[trigger warning: self-harm]
Sometimes our moderators will come across content by a user where something is shared that indicates that the user may be considering taking their own life. As you can imagine, these are some of the hardest moments for anyone to encounter. Our moderator team desires to show compassion and care, and this quarter, we’re going to set aside some time to work with organizations that specialize in these interactions. Our goal is to provide a mix of tools, support, and education to ensure that the moderators have the proper guidance and options to hand these situations off to lessen the burden on their shoulders.
You are absolutely right, that these are the hardest moments in moderation. I'm glad to see that you're going to incorporate some external expertise, and I also want to stress that, in my experience, having staff generally-available in the TL should be a top priority when thinking about how to support moderators in these times.
When I've encountered these situations--and I want to make clear to non-mod readers that this is not a frequent thing!--I've been blindsided by them. I've found myself with shaky hands and short of breath, my thoughts have been dashing in a hundred directions at once, I've been worried about whether I've taken the right actions and about what actions I can take. I've had a hard time going back to work and have had to go back to work. (Heck, I'm getting 25% of the way wound up just writing this and reflecting back.)
Each time, staff have been there to walk through it alongside me, and it's been invaluable.

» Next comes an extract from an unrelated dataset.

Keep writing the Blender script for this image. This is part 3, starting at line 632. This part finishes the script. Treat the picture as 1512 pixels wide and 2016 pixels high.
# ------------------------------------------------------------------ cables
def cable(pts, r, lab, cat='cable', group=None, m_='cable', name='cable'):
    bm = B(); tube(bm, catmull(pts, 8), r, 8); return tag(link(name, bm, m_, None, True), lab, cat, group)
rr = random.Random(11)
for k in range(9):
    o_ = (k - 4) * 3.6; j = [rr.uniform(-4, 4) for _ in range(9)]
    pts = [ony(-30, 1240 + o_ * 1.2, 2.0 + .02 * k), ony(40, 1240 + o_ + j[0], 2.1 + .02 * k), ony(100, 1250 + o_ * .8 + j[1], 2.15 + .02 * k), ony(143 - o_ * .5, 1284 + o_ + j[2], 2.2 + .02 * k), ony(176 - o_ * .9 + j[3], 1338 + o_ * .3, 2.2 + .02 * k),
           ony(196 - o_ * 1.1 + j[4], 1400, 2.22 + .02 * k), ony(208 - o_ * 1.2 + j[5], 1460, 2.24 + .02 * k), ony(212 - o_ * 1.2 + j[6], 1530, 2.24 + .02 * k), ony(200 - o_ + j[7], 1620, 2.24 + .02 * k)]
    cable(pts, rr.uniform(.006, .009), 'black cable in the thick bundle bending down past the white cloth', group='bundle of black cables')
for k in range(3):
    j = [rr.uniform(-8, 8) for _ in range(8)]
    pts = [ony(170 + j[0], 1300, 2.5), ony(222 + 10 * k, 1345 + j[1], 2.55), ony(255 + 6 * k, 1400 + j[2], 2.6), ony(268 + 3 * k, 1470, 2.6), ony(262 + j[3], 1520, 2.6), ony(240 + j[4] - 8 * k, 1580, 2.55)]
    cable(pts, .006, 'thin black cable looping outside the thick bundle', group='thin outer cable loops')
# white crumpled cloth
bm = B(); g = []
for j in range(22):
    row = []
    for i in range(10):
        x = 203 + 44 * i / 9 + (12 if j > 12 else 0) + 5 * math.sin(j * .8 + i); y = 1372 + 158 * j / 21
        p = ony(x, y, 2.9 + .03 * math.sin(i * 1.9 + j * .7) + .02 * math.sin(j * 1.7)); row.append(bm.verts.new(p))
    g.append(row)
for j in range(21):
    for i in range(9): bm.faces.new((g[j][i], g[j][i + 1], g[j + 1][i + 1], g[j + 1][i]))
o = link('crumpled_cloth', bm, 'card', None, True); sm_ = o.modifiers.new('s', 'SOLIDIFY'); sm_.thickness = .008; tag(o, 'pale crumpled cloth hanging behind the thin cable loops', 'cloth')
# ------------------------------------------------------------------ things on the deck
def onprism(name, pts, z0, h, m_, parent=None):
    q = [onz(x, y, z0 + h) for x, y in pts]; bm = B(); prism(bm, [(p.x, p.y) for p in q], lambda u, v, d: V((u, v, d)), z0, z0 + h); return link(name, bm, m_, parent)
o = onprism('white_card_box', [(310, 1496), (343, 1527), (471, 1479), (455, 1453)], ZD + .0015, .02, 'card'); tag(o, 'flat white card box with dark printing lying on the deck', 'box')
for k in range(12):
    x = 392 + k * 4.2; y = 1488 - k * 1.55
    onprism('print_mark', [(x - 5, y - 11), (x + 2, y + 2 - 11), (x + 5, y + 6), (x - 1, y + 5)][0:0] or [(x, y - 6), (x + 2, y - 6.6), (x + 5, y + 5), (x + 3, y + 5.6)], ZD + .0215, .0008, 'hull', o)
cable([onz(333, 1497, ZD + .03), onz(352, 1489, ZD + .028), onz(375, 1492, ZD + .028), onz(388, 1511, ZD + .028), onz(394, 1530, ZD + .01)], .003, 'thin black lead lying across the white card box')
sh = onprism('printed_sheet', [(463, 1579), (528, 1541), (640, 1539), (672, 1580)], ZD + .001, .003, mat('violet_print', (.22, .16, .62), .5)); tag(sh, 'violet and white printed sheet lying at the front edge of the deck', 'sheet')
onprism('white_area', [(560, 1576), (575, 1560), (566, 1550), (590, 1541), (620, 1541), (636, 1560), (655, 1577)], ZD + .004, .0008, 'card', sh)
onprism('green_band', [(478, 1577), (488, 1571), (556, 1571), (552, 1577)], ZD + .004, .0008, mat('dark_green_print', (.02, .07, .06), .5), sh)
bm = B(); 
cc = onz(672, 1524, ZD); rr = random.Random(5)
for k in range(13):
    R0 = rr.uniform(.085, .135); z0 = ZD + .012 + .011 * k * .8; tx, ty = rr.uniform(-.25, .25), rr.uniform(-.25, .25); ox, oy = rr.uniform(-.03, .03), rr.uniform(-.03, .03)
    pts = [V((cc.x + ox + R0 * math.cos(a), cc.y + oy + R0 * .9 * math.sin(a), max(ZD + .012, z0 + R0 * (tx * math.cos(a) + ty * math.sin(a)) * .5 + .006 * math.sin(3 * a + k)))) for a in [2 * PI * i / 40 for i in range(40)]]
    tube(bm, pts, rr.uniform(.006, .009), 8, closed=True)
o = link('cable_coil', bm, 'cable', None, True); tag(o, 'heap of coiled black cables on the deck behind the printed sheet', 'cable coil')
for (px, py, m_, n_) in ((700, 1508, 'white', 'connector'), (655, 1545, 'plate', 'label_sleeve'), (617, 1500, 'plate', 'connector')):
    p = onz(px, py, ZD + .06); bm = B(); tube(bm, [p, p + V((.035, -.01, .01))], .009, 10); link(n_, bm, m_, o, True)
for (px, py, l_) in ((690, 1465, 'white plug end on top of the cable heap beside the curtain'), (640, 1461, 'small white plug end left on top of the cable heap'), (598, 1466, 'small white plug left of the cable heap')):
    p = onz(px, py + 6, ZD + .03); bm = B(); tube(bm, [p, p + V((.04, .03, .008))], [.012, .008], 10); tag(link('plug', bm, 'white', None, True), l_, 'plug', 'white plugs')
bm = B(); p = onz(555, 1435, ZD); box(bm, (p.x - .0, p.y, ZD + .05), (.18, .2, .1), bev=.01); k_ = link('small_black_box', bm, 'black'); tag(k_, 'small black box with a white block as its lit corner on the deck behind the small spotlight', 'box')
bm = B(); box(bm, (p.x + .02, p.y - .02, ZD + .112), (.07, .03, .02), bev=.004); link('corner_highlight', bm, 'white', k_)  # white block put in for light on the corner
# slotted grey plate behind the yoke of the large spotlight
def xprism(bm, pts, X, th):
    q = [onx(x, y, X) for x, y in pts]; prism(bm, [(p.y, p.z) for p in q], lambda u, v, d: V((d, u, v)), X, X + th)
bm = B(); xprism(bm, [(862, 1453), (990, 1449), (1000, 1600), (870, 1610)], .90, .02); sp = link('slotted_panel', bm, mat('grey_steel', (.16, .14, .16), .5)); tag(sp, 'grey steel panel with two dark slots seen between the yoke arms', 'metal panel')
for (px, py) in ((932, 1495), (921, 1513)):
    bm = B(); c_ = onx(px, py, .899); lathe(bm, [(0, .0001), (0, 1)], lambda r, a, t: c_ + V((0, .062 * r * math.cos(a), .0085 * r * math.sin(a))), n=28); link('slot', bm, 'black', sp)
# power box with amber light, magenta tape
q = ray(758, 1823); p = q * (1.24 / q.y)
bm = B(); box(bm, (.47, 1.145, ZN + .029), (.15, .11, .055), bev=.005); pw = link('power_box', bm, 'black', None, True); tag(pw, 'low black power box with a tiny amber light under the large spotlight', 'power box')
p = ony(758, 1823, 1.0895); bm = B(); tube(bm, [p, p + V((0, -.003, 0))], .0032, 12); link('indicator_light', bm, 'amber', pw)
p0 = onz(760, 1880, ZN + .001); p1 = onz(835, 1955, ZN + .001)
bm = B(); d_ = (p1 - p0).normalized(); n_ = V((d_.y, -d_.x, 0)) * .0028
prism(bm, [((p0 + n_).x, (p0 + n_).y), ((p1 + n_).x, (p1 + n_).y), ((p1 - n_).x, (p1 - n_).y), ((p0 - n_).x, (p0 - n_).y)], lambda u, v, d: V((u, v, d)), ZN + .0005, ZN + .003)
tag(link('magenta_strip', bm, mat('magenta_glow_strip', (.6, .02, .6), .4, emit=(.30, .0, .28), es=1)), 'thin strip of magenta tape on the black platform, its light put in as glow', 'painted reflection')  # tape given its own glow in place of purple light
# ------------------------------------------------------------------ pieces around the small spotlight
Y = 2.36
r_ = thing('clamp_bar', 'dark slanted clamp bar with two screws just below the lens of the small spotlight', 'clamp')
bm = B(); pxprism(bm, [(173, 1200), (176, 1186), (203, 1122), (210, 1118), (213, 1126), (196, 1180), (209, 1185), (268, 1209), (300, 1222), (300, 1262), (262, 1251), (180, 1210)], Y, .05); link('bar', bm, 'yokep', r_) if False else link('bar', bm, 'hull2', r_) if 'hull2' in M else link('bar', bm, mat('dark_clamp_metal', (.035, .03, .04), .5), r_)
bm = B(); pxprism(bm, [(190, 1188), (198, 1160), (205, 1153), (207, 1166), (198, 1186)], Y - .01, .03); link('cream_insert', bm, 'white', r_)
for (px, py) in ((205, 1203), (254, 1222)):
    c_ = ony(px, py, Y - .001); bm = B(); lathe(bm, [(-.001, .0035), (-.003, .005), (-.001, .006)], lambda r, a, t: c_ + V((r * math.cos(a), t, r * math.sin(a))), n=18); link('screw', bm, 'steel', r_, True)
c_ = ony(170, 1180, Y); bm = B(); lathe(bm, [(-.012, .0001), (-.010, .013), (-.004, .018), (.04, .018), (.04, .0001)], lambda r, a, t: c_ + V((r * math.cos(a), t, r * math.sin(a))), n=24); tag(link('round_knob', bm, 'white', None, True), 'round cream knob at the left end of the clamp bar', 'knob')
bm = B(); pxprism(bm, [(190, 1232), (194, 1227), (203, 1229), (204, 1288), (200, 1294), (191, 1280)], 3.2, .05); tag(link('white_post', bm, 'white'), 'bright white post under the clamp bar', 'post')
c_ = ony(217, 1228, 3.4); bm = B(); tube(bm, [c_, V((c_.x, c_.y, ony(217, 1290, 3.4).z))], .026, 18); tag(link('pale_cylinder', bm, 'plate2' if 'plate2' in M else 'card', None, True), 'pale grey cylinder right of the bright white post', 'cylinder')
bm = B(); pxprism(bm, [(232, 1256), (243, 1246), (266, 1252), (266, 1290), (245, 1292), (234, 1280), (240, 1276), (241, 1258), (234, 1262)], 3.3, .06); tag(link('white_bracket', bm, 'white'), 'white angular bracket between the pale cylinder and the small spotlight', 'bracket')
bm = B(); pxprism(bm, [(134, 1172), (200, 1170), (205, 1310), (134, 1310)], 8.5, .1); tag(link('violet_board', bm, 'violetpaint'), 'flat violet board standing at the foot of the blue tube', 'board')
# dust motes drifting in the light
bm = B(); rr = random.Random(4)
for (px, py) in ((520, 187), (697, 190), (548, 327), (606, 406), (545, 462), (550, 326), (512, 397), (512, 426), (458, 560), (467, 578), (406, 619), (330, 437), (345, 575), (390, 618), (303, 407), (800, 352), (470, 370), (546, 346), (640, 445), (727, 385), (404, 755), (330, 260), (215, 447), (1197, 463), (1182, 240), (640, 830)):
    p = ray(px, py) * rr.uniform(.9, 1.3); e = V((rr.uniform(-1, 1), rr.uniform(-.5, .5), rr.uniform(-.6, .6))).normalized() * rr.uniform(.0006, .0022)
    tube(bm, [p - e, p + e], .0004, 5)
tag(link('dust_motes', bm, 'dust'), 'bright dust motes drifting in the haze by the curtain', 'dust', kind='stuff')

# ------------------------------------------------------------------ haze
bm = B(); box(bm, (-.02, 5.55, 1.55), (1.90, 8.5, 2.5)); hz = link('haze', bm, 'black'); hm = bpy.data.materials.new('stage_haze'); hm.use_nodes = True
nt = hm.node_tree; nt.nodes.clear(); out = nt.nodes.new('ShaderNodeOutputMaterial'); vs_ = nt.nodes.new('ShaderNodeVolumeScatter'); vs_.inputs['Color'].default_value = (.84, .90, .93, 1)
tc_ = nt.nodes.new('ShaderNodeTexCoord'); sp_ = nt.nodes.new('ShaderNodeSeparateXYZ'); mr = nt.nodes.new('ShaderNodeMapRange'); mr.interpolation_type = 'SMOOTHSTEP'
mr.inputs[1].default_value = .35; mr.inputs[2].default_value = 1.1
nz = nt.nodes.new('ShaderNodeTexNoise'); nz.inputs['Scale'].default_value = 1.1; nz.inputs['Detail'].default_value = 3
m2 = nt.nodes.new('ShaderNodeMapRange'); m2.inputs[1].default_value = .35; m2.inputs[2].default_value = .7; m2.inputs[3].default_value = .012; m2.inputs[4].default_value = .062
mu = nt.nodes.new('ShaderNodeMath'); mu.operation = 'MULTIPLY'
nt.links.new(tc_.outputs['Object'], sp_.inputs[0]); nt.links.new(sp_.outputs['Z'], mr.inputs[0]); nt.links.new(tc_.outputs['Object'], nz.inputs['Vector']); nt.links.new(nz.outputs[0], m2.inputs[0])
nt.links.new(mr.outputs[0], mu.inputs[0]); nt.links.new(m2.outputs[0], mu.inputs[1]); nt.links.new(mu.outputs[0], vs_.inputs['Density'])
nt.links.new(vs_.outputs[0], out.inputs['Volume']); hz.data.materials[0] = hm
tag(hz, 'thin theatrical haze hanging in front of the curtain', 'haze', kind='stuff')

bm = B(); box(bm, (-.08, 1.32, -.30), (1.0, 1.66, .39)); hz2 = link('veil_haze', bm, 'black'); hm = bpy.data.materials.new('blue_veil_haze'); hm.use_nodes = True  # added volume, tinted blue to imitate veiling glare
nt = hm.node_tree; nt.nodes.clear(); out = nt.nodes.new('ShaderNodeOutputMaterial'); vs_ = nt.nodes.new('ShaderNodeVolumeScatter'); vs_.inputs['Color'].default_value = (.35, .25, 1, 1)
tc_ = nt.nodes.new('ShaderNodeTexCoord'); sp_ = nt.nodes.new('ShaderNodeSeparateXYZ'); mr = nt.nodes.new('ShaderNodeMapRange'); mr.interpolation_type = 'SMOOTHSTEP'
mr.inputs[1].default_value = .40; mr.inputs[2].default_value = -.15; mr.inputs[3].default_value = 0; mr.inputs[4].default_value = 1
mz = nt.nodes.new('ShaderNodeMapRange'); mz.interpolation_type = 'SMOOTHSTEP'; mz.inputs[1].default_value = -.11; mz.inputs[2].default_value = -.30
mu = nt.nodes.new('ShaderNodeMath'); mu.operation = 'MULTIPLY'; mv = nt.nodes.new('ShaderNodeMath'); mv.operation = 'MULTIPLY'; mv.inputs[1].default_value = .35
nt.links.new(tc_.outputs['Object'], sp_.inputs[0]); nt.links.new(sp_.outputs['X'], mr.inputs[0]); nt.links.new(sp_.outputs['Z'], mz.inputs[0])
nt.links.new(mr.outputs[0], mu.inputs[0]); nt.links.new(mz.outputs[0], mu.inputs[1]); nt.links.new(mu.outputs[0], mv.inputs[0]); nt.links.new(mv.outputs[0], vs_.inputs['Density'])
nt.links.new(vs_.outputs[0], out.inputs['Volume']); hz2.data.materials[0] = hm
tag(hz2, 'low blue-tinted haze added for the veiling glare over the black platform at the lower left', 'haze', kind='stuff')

I'd strongly suggest a checklist among the mod-pages: we're all here because we like doing things to help our communities and our members, but in these situations it's hard to even imagine what to do. But in the cold light of retrospection it's easy to say that we should (at least)
- reach out to a CM (TL? Contact Us? your call) to say "I'm initiating the self-harm protocol for userXXXXX."
ping all fellow site-mods to say "I've seen this, I think it needs to be handled as self-harm, I may not be very responsive to the usual daily grind today."
(At either of those first two points ^^ it should be abundantly clear that it's absolutely fine for the mod to say "I've seen this, I'm initiating the self-harm protocol, and I can't/won't handle it myself." It just needs to be okay--and said so, many times--for someone to throw up the flag and walk away for whatever their reasons are.)
select the "self-harm" template to mod-message the user (to be build by you-all). This contains whatever canned advice and links to help you and your experts think is appropriate.
- comb through the last day or two's activity from the user, looking for other statements or concerning behavior. (Delete? Redact? You'll have to think about what you want the broader community seeing out there.)
I'd also strongly recommend that you ask your current moderators who are willing to comb back through mod-messages and mod-room transcripts to look back and write up examples of how these have been handled in the past, what seems to have worked well, what feels in retrospect like it's been dropped. I'm sure those ideas up there are not the best ones you'll find.
And please remember that, since we don't handle many of these, a large fraction of moderators' self-harm alerts are going to be their first ones. We're always going to need staff (or maybe it's mod-council?) with both experience and the ability to look over our shoulder to be there with us. To make sure we're doing helpful things, to check on how we're doing, and to remind us to step away when that's best.